Nomes que ficaram na historia da procura do Petróleo, não poderíamos deixar de lembrar como fez o autor: de Edson de Carvalho, Oscar Cordeiro e o nosso querido José Bento Renato Monteiro Lobato, escritor paulista que engajou-se na luta em favor da exploração do Petróleo, sendo merecedor do Título de ser um dos campeões civis da grande causa, pois cismara desde cedo de que o País tinha Petróleo e que deveria fazer de tudo para encontrá-lo; envolvendo-se em polêmicas ferozes sendo preso duas vezes pela Ditadura de Vargas; apenas por ser o visionário convicto em ver o Brasil alcançar a auto-suficiência em Petróleo. Quem nos dissessem no século passado que Monteiro Lobato, Edson Carvalho sentiam a presença de uma grande riqueza no nosso subsolo, eles seriam julgados como utopistas em delírio, nesta enorme área de oito e meio milhões de quilômetros quadrados.
Poderíamos acrescentar num dos versos de Castro Alves: O Petróleo é nossso, como a praça é do povo e o céu é do Condor!
Da planta do Mandacaru, opunha-se o cavalo de pau que segue com esta rima:UMA ALMA NORDESTINA
Te descobriram há quase mil anos.
Fizeram muitos planos, deram nome a ti.
Te deram cores, verde, amarelo, azul e branca.
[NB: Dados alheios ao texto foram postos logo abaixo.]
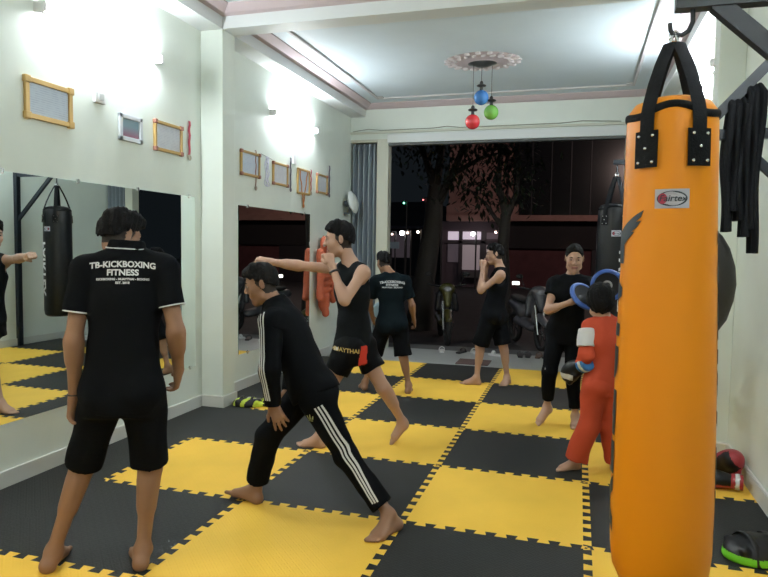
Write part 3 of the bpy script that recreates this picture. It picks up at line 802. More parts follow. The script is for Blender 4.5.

Muita grandeza e até brigaram por ti.

Tu és belo, rico e tão nobre
Mas teu povo é pobre por causa de alguns
Que não te ama, ama sua riqueza
Deixando o vazio, a mesa de quem luta por ti...
No Sertão muitos tinham histórias para contar.....Maria Rita.
A historia do Florisval intercalou-se ao de Lampião pela uma amada Mariazinha.
Acho que a luta foi grande de quem fez bem feito, com Amor, ganhamos e mostramos aos gananciosos que o Petróleo é Brasileiro!